Steve Streit: 5 “Lean Times” Strategies for Business SaaS Startups

It’s easy to get caught up in gloom and doom these days. We all see the headlines.

Business SaaS founders are especially susceptible to economic negativity. That’s no surprise. Their job is a lot easier when their customers have money to spend.

Seasoned SaaS leaders and investors aren’t immune, but they’ve seen enough to know that perspective is more powerful than panic.

“No one likes economic uncertainty, but early-stage enterprises that successfully navigate it are likely to emerge stronger on the other side,” says SaaS investor and founder Steve Streit.

Streit encourages business software startups to do these five things to protect themselves, their products and their teams now.

1. Calculate Your “Burn Multiple”

Cash flow is never not a critical metric for money-losing startups. However, during recessions and periods of deep economic uncertainty, it’s even more important to track your your company’s “burn multiple,” says Alex Zekoff of TechCrunch.

“The gold standard is a burn multiple of one — for every dollar you burn, you add a net new dollar in subscription revenue,” Zekoff says. You can aim even higher (or lower) for a burn multiple of less than one, which means you’re cash-flow positive, but that’s hard for most startups to achieve, he adds.

Most of the “lean times” strategies found here and elsewhere aim to reduce this all-important metric. After all, the lower your burn multiple, the more likely your startup is to survive until times are good again.

2. Focus on Your Highest-Value Employees

For software startups, these tend to be your engineers and core “product” people. It’s not that no one else matters, just that these are the people you absolutely have to retain. They are enablers and force multipliers who produce rather than “take.”

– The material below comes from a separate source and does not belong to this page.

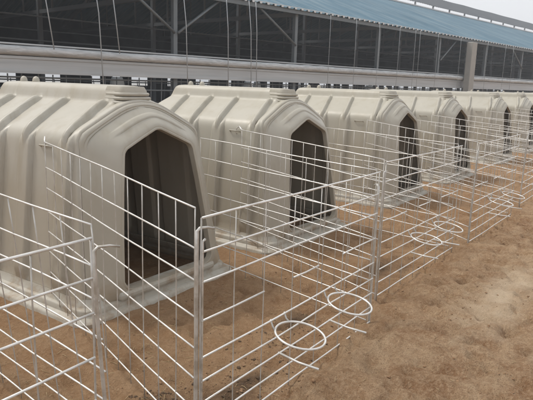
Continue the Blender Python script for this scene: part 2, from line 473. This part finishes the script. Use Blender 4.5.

They are also expensive, with the typical not-senior product engineer commanding a salary of nearly $130,000 in the United States, according to Glassdoor. That’s why you can’t stop here; you’ll need to find fat to trim elsewhere.

3. Leverage Lower-Cost Sales Channels

Engineers and other core employees are “expensive expenses” of the non-negotiable variety. Other “expensive expenses” aren’t so lucky.

Take sales costs. Few startup experts — certainly not seasoned veterans like Streit — would advise you to cut your entire sales team loose during a downturn. 

That said, there are smart and not-so-smart ways to leverage that team. For example, emphasizing network-based sales channels, such as referrals, can significantly reduce your cost per sale while expanding your prospect pipeline. And if all goes well, you might find you don’t need so many salespeople on staff. 

4. Outsource Tasks That Others Can Do Better

Investors like Streit advise startup founders to focus their teams on “core” functions, basically building and scaling product and delivery. 

Unfortunately, many founders don’t listen. They chase shiny objects, like seemingly profitable but hyper-competitive business lines, or create internal HR, finance and marketing bureaucracies too early.

Don’t be like them. Or, if it’s too late for that, do your best to outsource those non-core tasks now. As a business SaaS leader, you know you have lots of third-party choices.

5. Keep Hiring 

No matter how grim things get, never stop hiring. Not even as you’re letting non-core people go.

After all, says productivity expert Lee Rosen, you never know where you’ll find your next rockstar employee. And that matters because high-performing employees aren’t just better than average — they make those around them, and by extension the entire organization, better too.

Rockstar employees “are motivated, energized, and focused. They get things done. They’re willing to make decisions, learn new things, and take calculated risks,” Rosen says.

In short, they’re just what you need to make it through lean times.

Final Thoughts: Never Stop Building

About half of all startups fail within five years, experts say. The failure rate increases during economic downturns and falls during good times.

Of course, neither condition is a permanent one. When times are good, it makes sense to prepare for stormy days ahead. Likewise, when the situation seems to be at its darkest, it pays to see the light at the end of the tunnel. Plan accordingly, and don’t stop building.